See the link above to read the full poem and learn more about it.
‘My Shadow’.
This poem, also from A Child’s Garden of Verses, begins:
I have a little shadow that goes in and out with me,
And what can be the use of him is more than I can see.
He is very, very like me from the heels up to the head;
And I see him jump before me, when I jump into my bed.
The funniest things about him is the way he likes to grow-
Not at all like proper children, which is always very slow;
For he sometimes shoots up taller like an india-rubber ball,
And he sometimes gets so little that there’s none of him at all …
The poem is about how one’s shadow follows one everywhere, but its light, comic tone – the speaker is himself a young child – makes it one of the more humorous poems among Stevenson’s poetic oeuvre. The final image of the shadow having a lie-in while the boy rises early shows the wry irony Stevenson sometimes employed in his poems for children.
Faster than fairies, faster than witches,
Bridges and houses, hedges and ditches;
And charging along like troops in a battle,
All through the meadows the horses and cattle:
All of the sights of the hill and the plain
Fly as thick as driving rain;
And ever again, in the wink of an eye,
Painted stations whistle by …
The rhythm of the poem echoes the rhythm of the train, with the rhyme scheme suggesting the sense of repetition – the poem being written in rhyming couplets, i.e. witches/ditches, battle/cattle, plain/rain, etc. (This metre and rhyme scheme must lend themselves to railway poetry: W. H. Auden’s popular ‘Night Mail’ uses a similar rhythm, and the same rhyme scheme, as Stevenson’s poem.)

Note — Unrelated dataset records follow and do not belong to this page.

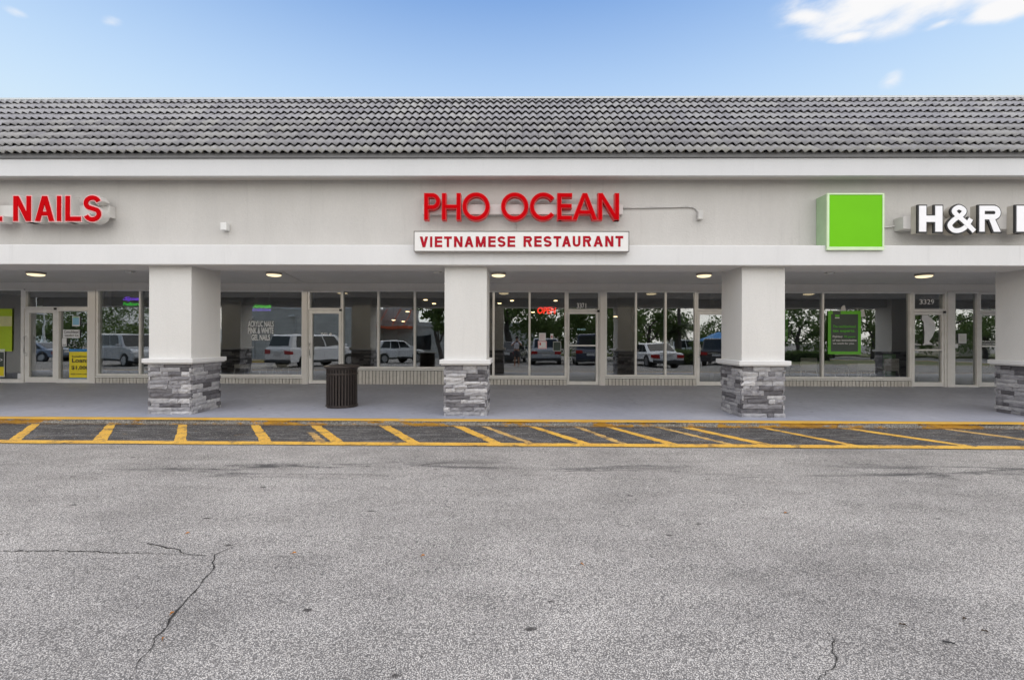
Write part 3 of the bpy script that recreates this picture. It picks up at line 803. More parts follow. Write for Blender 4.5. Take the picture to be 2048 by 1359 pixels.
# ================================================================ lettering
def offset_poly(P, e):
    """grow a convex polygon by e"""
    n = len(P)
    a = sum(P[i][0] * P[(i + 1) % n][1] - P[(i + 1) % n][0] * P[i][1] for i in range(n))
    if a < 0: P = P[::-1]
    L = []
    for i in range(n):
        (x0, z0), (x1, z1) = P[i], P[(i + 1) % n]; d = math.hypot(x1 - x0, z1 - z0) or 1
        nx_, nz_ = (z1 - z0) / d, -(x1 - x0) / d
        L.append((nx_, nz_, nx_ * x0 + nz_ * z0 + e))
    out = []
    for i in range(n):
        a1, b1, c1 = L[i - 1]; a2, b2, c2 = L[i]; det = a1 * b2 - a2 * b1
        out.append(P[i] if abs(det) < 1e-9 else ((c1 * b2 - c2 * b1) / det, (a1 * c2 - a2 * c1) / det))
    return out
def rc(x0, z0, x1, z1): return ('p', [(x0, z0), (x1, z0), (x1, z1), (x0, z1)])
def arc(cx, cz, rx, rz, a0, a1, n=28): return [(cx + rx * math.cos(R(a0 + (a1 - a0) * i / n)), cz + rz * math.sin(R(a0 + (a1 - a0) * i / n))) for i in range(n + 1)]
def glyph(ch, w, h, t):
    """strokes of a letter in a w x h box with stroke t: ('p', convex polygon) or ('s', centre line, closed, half width)"""
    k = t * 1.12; hw = t / 2
    if ch == 'I': return [rc(0, 0, w, h)]
    if ch == 'L': return [rc(0, 0, t, h), rc(t * .5, 0, w, t)]
    if ch == 'H': return [rc(0, 0, t, h), rc(w - t, 0, w, h), rc(t * .5, h * .5 - hw * .92, w - t * .5, h * .5 + hw * .92)]
    if ch == 'E': return [rc(0, 0, t, h), rc(t * .5, h - t, w, h), rc(t * .5, 0, w, t), rc(t * .5, h * .52 - hw, w * .97, h * .52 + hw)]
    if ch == 'T': return [rc(0, h - t, w, h), rc(w / 2 - hw, 0, w / 2 + hw, h - t * .5)]
    if ch == 'N': return [rc(0, 0, t, h), rc(w - t, 0, w, h), ('p', [(0, h), (k, h), (w, 0), (w - k, 0)])]
    if ch == 'A': return [('p', [(0, 0), (k, 0), (w / 2 + k * .45, h), (w / 2 - k * .5, h)]), ('p', [(w - k, 0), (w, 0), (w / 2 + k * .5, h), (w / 2 - k * .45, h)]), rc(w * .24, h * .22, w * .76, h * .22 + t * .9)]
    if ch == 'V': return [('p', [(0, h), (k, h), (w / 2 + k * .45, 0), (w / 2 - k * .5, 0)]), ('p', [(w - k, h), (w, h), (w / 2 + k * .5, 0), (w / 2 - k * .45, 0)])]
    if ch == 'M': return [rc(0, 0, t, h), rc(w - t, 0, w, h), ('p', [(0, h), (k * 1.1, h), (w / 2 + k * .4, 0), (w / 2 - k * .45, 0)]), ('p', [(w - k * 1.1, h), (w, h), (w / 2 + k * .45, 0), (w / 2 - k * .4, 0)])]
    if ch == 'U': return [rc(0, w * .45, t, h), rc(w - t, w * .45, w, h), ('s', arc(w / 2, w * .46, w / 2 - hw, w * .46 - hw, 180, 360), False, hw)]
    if ch == 'O': return [('s', arc(w / 2, h / 2, w / 2 - hw, h / 2 - hw, 0, 360, 56)[:-1], True, hw)]
    if ch == 'C': return [('s', arc(w * .52, h / 2, w * .52 - hw, h / 2 - hw, 38, 322, 48), False, hw)]
    if ch in 'PR':
        b = h * .40 if ch == 'P' else h * .45; rz = (h - b - t) / 2 + 0; cz = b + (h - b) / 2; rr = (h - b) / 2 - hw
        xs = max(w - (h - b) / 2, t)
        S = [rc(0, 0, t, h), rc(t * .5, h - t, xs + .025, h), rc(t * .5, b, xs + .025, b + t), ('s', arc(xs, cz, w - xs - hw, rr, -90, 90), False, hw)]
        if ch == 'R': S.append(('p', [(w - k * 1.05, 0), (w * 1.03, 0), (w * .72, b + t * .5), (w * .72 - k, b + t * .5)]))
        return S
    if ch == 'B':
        S = [rc(0, 0, t, h)]
        for z0, z1, ww in ((0, h * .54, w), (h * .54 - t, h, w * .93)):
            rr = (z1 - z0) / 2; xs = ww - rr
            S += [rc(t * .5, z0, xs + .02, z0 + t), rc(t * .5, z1 - t, xs + .02, z1), ('s', arc(xs, (z0 + z1) / 2, rr - hw, rr - hw, -90, 90), False, hw)]
        return S
    if ch == 'S':
        rz = (h - t) / 4; rx = w / 2 - hw
        up = arc(w / 2, h - hw - rz, rx * .97, rz, 18, 270, 30); lo = arc(w / 2, hw + rz, rx, rz, 90, -162, 30)
        pts = up[:-5] + [((up[-6][0] * (1 - q) + lo[5][0] * q), (up[-6][1] * (1 - q) + lo[5][1] * q)) for q in (.33, .66)] + lo[5:]
        return [('s', pts, False, hw)]
    if ch == '&':
        K = [(.97, .04), (.66, .36), (.33, .66), (.25, .80), (.42, .92), (.61, .80), (.52, .64), (.26, .47), (.10, .27), (.22, .09), (.44, .075), (.66, .20), (.86, .50)]
        pts = []
        for i in range(len(K) - 1):
            p0, p1, p2, p3 = K[max(i - 1, 0)], K[i], K[i + 1], K[min(i + 2, len(K) - 1)]
            for q in range(6):
                u = q / 6
                pts.append(tuple(.5 * ((2 * p1[j]) + (-p0[j] + p2[j]) * u + (2 * p0[j] - 5 * p1[j] + 4 * p2[j] - p3[j]) * u * u + (-p0[j] + 3 * p1[j] - 3 * p2[j] + p3[j]) * u ** 3) for j in (0, 1)))
        pts.append(K[-1])
        return [('s', [(x * w, z * h) for x, z in pts], False, hw * .92)]
    raise ValueError(ch)
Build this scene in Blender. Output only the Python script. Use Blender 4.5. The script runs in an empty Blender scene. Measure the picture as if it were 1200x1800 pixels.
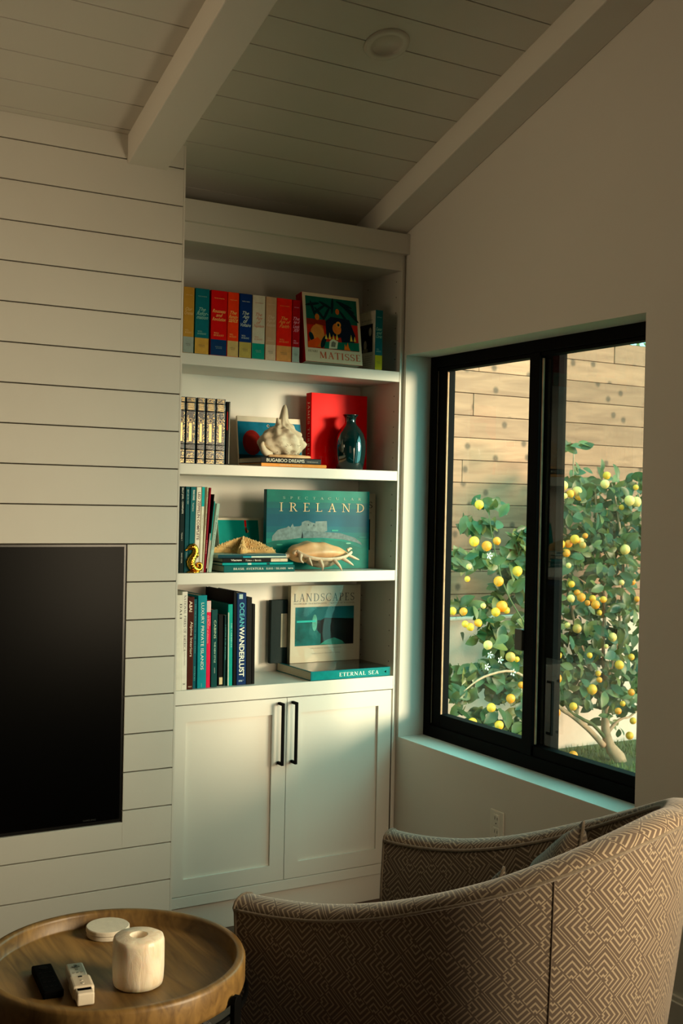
import bpy, bmesh, math, random
from mathutils import Vector, Matrix, noise
random.seed(7)
D = bpy.data
SC = bpy.context.scene
COL = SC.collection
R = math.radians

# ------------------------------------------------------------------ camera
cd = D.cameras.new('camera')
cam = D.objects.new('camera', cd)
COL.objects.link(cam)
cd.sensor_fit = 'HORIZONTAL'
cd.sensor_width = 36.0
cd.lens = 60.01
cd.clip_start = 0.05
cr = Vector((0.86236145, -0.50585944, 0.02095145))
cu_ = Vector((-0.01306002, 0.0191424, 0.99973147))
cf = Vector((0.50612466, 0.8624035, -0.00990113))
m = Matrix.Identity(4)
for i in range(3):
    m[i][0] = cr[i]; m[i][1] = cu_[i]; m[i][2] = -cf[i]
m[0][3], m[1][3], m[2][3] = -2.5955, -3.9314, 1.641
cam.matrix_world = m
SC.camera = cam

# ------------------------------------------------------------------ world, sun, added room lamps, exposure
W = D.worlds.new('world')
SC.world = W
W.use_nodes = True
nt = W.node_tree
bg = nt.nodes['Background']
bg.inputs[0].default_value = (0.28, 0.86, 0.78, 1)
bg.inputs[1].default_value = 4.6

XL_ROOM = -5.2
def lamp(name, kind, loc, direction, energy, color, **kw):
    l = D.lights.new(name, kind)
    l.energy = energy
    l.color = color
    for k, v in kw.items():
        setattr(l, k, v)
    o = D.objects.new(name, l)
    COL.objects.link(o)
    o.location = loc
    o.rotation_euler = Vector(direction).to_track_quat('-Z', 'Y').to_euler()
    return o

# low late sun: rakes the garden fence and reaches the bookcase through the window
lamp('sun', 'SUN', (6, -8, 2), (-0.64, 0.765, -0.12), 6.0, (1.0, 0.77, 0.50), angle=R(17))
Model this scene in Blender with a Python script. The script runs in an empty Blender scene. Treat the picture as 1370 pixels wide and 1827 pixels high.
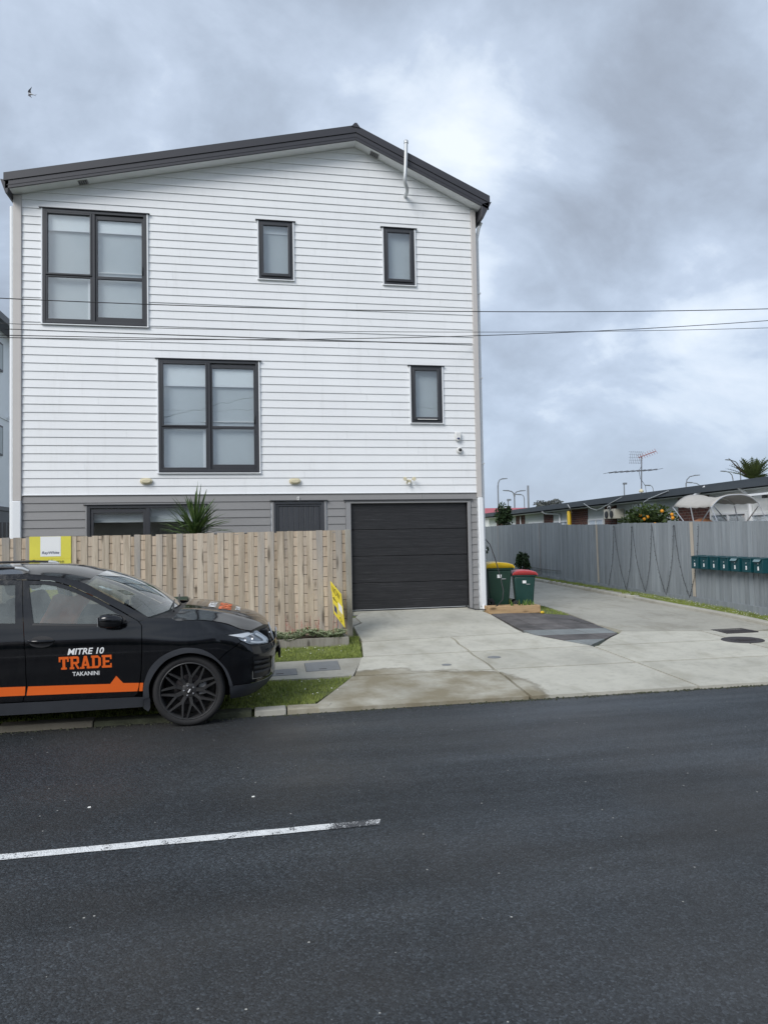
import bpy, bmesh, math, random
from mathutils import Vector, Matrix
from mathutils.geometry import delaunay_2d_cdt
random.seed(11)
SC = bpy.context.scene
COL = SC.collection
rad = math.radians

# ------------------------------------------------------------------ camera, sky, sun, exposure
def setup():
    cd = bpy.data.cameras.new('camera'); cam = bpy.data.objects.new('camera', cd); COL.objects.link(cam)
    yaw, pitch, roll = rad(10.552), rad(2.099), rad(-1.056)
    f = Vector((math.sin(yaw)*math.cos(pitch), math.cos(yaw)*math.cos(pitch), math.sin(pitch)))
    r = Vector((math.cos(yaw), -math.sin(yaw), 0)); u = r.cross(f)
    r2 = math.cos(roll)*r + math.sin(roll)*u; u2 = -math.sin(roll)*r + math.cos(roll)*u
    m = Matrix((r2, u2, -f)).transposed().to_4x4(); m.translation = (0, 0, 1.9)
    cam.matrix_world = m
    cd.sensor_fit = 'VERTICAL'; cd.sensor_height = 36.0; cd.sensor_width = 27.0
    cd.lens = 1260/1827*36; cd.clip_start = .05; cd.clip_end = 3000
    SC.camera = cam
    w = bpy.data.worlds.new('World'); SC.world = w; w.use_nodes = True
    t = w.node_tree; n = t.nodes; L = t.links
    bg = n['Background']; bg.inputs['Strength'].default_value = .1
    sky = n.new('ShaderNodeTexSky'); sky.sky_type = 'NISHITA'; sky.sun_disc = False
    sky.sun_elevation = rad(SUN_EL); sky.sun_rotation = rad(SUN_AZ); sky.air_density = 1.0; sky.dust_density = 2.0
    tc = n.new('ShaderNodeTexCoord'); sp = n.new('ShaderNodeSeparateXYZ'); L.new(tc.outputs['Generated'], sp.inputs[0])
    def M(op, a, b=None, c=None):
        k = n.new('ShaderNodeMath'); k.operation = op
        for i, x in enumerate((a, b, c)):
            if x is None: continue
            if isinstance(x, (int, float)): k.inputs[i].default_value = x
            else: L.new(x, k.inputs[i])
        return k.outputs[0]
    az = M('MAXIMUM', sp.outputs[2], 0.0); den = M('ADD', az, .60)
    px = M('DIVIDE', sp.outputs[0], den); py = M('DIVIDE', sp.outputs[1], den)
    cb = n.new('ShaderNodeCombineXYZ'); L.new(px, cb.inputs[0]); L.new(py, cb.inputs[1])
    sh = n.new('ShaderNodeVectorMath'); sh.operation = 'ADD'; L.new(cb.outputs[0], sh.inputs[0]); sh.inputs[1].default_value = CLOUD_SHIFT
    def noise(scale, det, rough, off, dist=0.0):
        mp = n.new('ShaderNodeMapping'); mp.inputs['Location'].default_value = off; mp.inputs['Scale'].default_value = (scale*.9, scale*1.1, 1)
        mp.inputs['Rotation'].default_value = (0, 0, rad(-20)); L.new(sh.outputs[0], mp.inputs[0])
        k = n.new('ShaderNodeTexNoise'); k.inputs['Scale'].default_value = 1; k.inputs['Detail'].default_value = det
        k.inputs['Roughness'].default_value = rough; k.inputs['Distortion'].default_value = dist; L.new(mp.outputs[0], k.inputs['Vector']); return k.outputs[0]
    big = noise(1.7, 3, .45, CLOUD_OFF1, .3); mid = noise(3.6, 6, .55, CLOUD_OFF2, .5); fine = noise(11, 7, .6, CLOUD_OFF2, .2)
    mixn = M('ADD', M('ADD', M('MULTIPLY', big, .50), M('MULTIPLY', mid, .36)), M('MULTIPLY', fine, .14))
    mixn = M('MULTIPLY_ADD', mixn, 1.42, -.232)
    cr = n.new('ShaderNodeValToRGB'); L.new(mixn, cr.inputs[0])
    e = cr.color_ramp.elements
    e[0].position = .34; e[0].color = (.205, .233, .280, 1)
    e[1].position = .70; e[1].color = (.575, .62, .68, 1)
    for p, c in ((.42, (.245, .283, .345, 1)), (.50, (.300, .352, .432, 1)), (.57, (.365, .425, .518, 1)), (.615, (.46, .52, .60, 1))):
        k = e.new(p); k.color = c
    # the low sky pales towards a bluish haze
    hz = M('POWER', M('SUBTRACT', 1.0, M('MINIMUM', M('MULTIPLY', az, 2.4), 1.0)), 2.0)
    mh = n.new('ShaderNodeMix'); mh.data_type = 'RGBA'; L.new(M('MULTIPLY', hz, .85), mh.inputs[0]); L.new(cr.outputs[0], mh.inputs[6]); mh.inputs[7].default_value = (.300, .362, .462, 1)
    sc = n.new('ShaderNodeVectorMath'); sc.operation = 'SCALE'; L.new(mh.outputs[2], sc.inputs[0]); sc.inputs['Scale'].default_value = SKY_GAIN
    mx = n.new('ShaderNodeMix'); mx.data_type = 'RGBA'; mx.inputs[0].default_value = .93
    L.new(sky.outputs[0], mx.inputs[6]); L.new(sc.outputs[0], mx.inputs[7]); L.new(mx.outputs[2], bg.inputs['Color'])
    sd = bpy.data.lights.new('sun', 'SUN'); sd.energy = SUN_E; sd.angle = rad(SUN_ANG); sd.color = (1, .98, .955)
    so = bpy.data.objects.new('sun', sd); COL.objects.link(so)
    a, el = rad(SUN_AZ), rad(SUN_EL)
    d = Vector((math.sin(a)*math.cos(el), math.cos(a)*math.cos(el), math.sin(el)))
    so.rotation_euler = d.to_track_quat('Z', 'Y').to_euler(); so.location = d*40
    v = SC.view_settings; v.view_transform = 'Standard'; v.look = 'None'; v.gamma = 1; v.exposure = EXPOSURE; v.use_curve_mapping = False
    SC.render.engine = 'CYCLES'
    c = SC.cycles; c.use_denoising = True; c.max_bounces = 8; c.diffuse_bounces = 4; c.glossy_bounces = 4; c.transparent_max_bounces = 16
    c.sample_clamp_indirect = 4
SUN_AZ, SUN_EL, SUN_E, SUN_ANG = 226.0, 37.0, 1.5, 32.0      # thin cloud in front of the sun, behind the photographer
EXPOSURE = .84
SKY_GAIN = 9.3
CLOUD_OFF1 = (13.737, 2.510, 0); CLOUD_OFF2 = (5.853, 27.997, 0); CLOUD_SHIFT = (-.21, .17, 0)
setup()

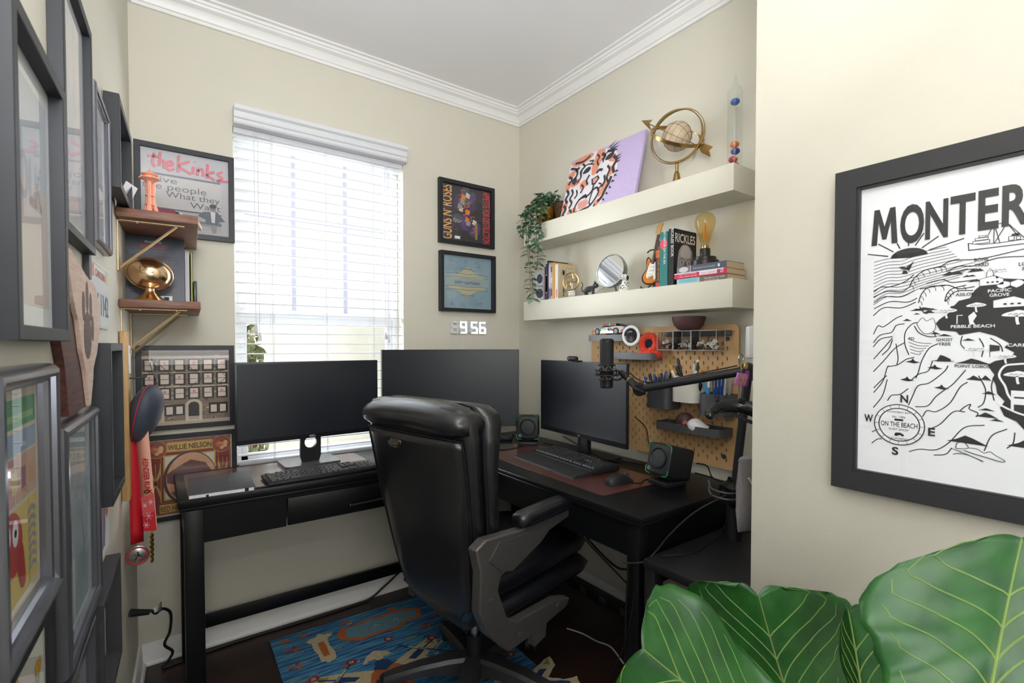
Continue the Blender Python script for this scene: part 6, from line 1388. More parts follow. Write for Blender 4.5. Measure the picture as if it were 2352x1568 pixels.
# ---- licence plate
t = thing('licence_plate', 'white embossed licence plate on the left wall behind the wooden sign', 'licence plate', lwall(.884, .0012, 1.41), ROT_LEFT)
m = MB(); m.prism(rrect(.305, .155, .012), .001, .003, mat('plate_white', (226, 230, 232), .35, var=.03)); m.line([(x, y) for x, y in rrect(.296, .146, .01)], .002, .0036, mat('plate_white', (0, 0, 0)), 0, True); m.build('plate', t)
m = MB(); m.text('CAROLINA', .0, .044, .0036, .024, flat_mat((196, 96, 96)), width=.16, bold=.02); m.rect(-.14, .04, -.1, .068, .0035, flat_mat((226, 140, 130))); m.rect(.1, .04, .14, .068, .0035, flat_mat((232, 210, 150)))
m.text('FJK 1142', 0, -.045, .0036, .075, flat_mat((70, 84, 120)), width=.25, bold=.01); m.build('plate_lettering', t)
m = MB(); m.prism(rrect(.03, .06, .003), .0, .01, M_CHAR); solo(m, 'wall_bracket', 'small dark metal bracket on the left wall above the licence plate', 'bracket', lwall(1.085, .0012, 1.462), ROT_LEFT)

# ---- the two little wooden shelves in the corner
M_WAL = mat('walnut_board', (150, 104, 82), .5, c2=(106, 70, 56), stretch=(3, 34, 34), scale=4, bump=.12, bscale=14)
def wshelf(label, z, th, u0, u1, dep, strut_up):
    t = thing('wall_shelf', label, 'shelf', lwall(0, 0.0008, z), (0, 0, D(-LW_A)))
    m = MB(); m.bx(.0, dep, -u1, -u0, 0, th, M_WAL, .003); m.build('board', t)
    MG = mat('pale_gold_bracket', (206, 178, 132), .35, .6)
    for u in (u1 - .055, u0 + .09):
        m = MB()
        m.bx(0, .003, -u - .01, -u + .01, -.16, -.0015, MG); m.bx(.003, dep * .82, -u - .01, -u + .01, -.0035, -.0008, MG)
        m.tube([(.006, -u, -.15), (dep * .72, -u, -.004)], .0042, MG, 8); m.build('bracket', t)
        m = MB()
        for x in (.05, .15): m.cyl((x, -u, -.0065), (x, -u, -.0035), .004, M_STEEL, 10)
        m.build('screw', t)
    return t
wshelf('upper walnut shelf in the left corner carrying the coral tower model', 1.686, .028, .012, .535, .215, True)
wshelf('lower walnut shelf in the left corner carrying the brass cup', 1.412, .026, .012, .475, .22, True)
ZU, ZL = 1.7145, 1.4385
# frame leaning in the corner on the upper shelf
t = picture('framed_print', 'black framed print on the left wall just above the upper walnut shelf', 'picture frame', lwall(.575, .0012, 1.846), ROT_LEFT, .345, .252, boxprof(.02, .034, .008), M_FRM, pale((180, 194, 200), 12, (160, 176, 186), (196, 206, 210)))
# coral tower model
t = thing('tower_model', 'coral pink model of an observation tower on the upper walnut shelf', 'model', (-1.848, -.47, ZU))
M_COR = mat('coral_plastic', (246, 168, 140), .45, sss=.0, var=.05)
m = MB()
for k in range(3):
    a = 2 * PI * k / 3 + .3; q = lambda r, z: (r * math.cos(a), r * math.sin(a), z)
    m.tube([q(.022, 0), q(.012, .03), q(.0085, .065), q(.011, .105)], [.0075, .006, .005, .006], M_COR, 8, 4)
m.tube([(0, 0, 0), (0, 0, .1)], .007, M_COR, 10)
for z in (.03, .06): m.lathe([(.001, z), (.013, z), (.013, z + .004), (.001, z + .004)], M_COR, seg=14)
m.build('tower', t)
m = MB(); m.lathe([(.008, .1), (.014, .107), (.021, .112), (.0265, .115), (.0265, .118), (.019, .12), (.017, .125), (.0225, .128), (.0225, .131), (.013, .135), (.006, .139), (.002, .146), (.0004, .156)], M_COR, seg=28)
for k in range(14):
    a = 2 * PI * k / 14; m.box((.0265 * math.cos(a), .0265 * math.sin(a), .1165), (.004, .003, .004), M_COR, .0, (0, 0, a))
m.build('saucer', t)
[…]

But whilst the rhythm of the poem’s lines, like the rhythm of the train moving on its lines, is regular and steady, the view from the train window is constantly changing. In other words, there’s an interesting counterpoint, and interplay, between the aural rhythm of the poem (‘aural’ relating to hearing and sounds, of course), which remains steady, and the visual images the poem is describing, which are altering from one line to the next.
What, the author of Treasure Island also wrote the lyrics to the well-known Skye Boat Song? Well, yes and no. The original lyrics were composed by Sir Harold Boulton in the 1870s, but Stevenson deemed them ‘unworthy’ and set about penning alternative lyrics to the tune, probably in 1885, the same year that A Child’s Garden of Verses was published. Stevenson’s lyrics include the words:
Sing me a song of a lad that is gone,
Say, could that lad be I?
Merry of soul he sailed on a day
Over the sea to Skye.
Mull was astern, Rum on the port,
Eigg on the starboard bow;
Glory of youth glowed in his soul;
Where is that glory now?
Sing me a song of a lad that is gone,
Say, could that lad be I?
Merry of soul he sailed on a day
Over the sea to Skye …
‘The Moon’.
The moon has a face like the clock in the hall;
She shines on thieves on the garden wall,
On streets and fields and harbour quays,
And birdies asleep in the forks of the trees.
The subject of Stevenson’s poem ‘The Moon’ is obvious enough, and he weaves in long-established moon-associations: the idea of the ‘man in the moon’ (present since the Middle Ages in poems such as this one) is summoned in the poem’s first line, with the use of ‘face’ suggesting the dependable constancy and permanence of the moon in the night sky, much like a trust grandfather clock standing in the hall of a house.
‘Happy Thought’.
To conclude this pick of Robert Louis Stevenson’s best poems, here’s one which is only two lines long:
The world is so full of a number of things,
I’m sure we should all be as happy as kings.
I had the Child’s Garden of Verses as a youngster and still write poetry in the same styles,( although I can do free verse if I think it more appropriate.) No longer working in school I do wonder if poetry is ever recited out loud nowadays. ( It was always the best way to learn the times tables) From a Railway Carriage should be part of every child’s education.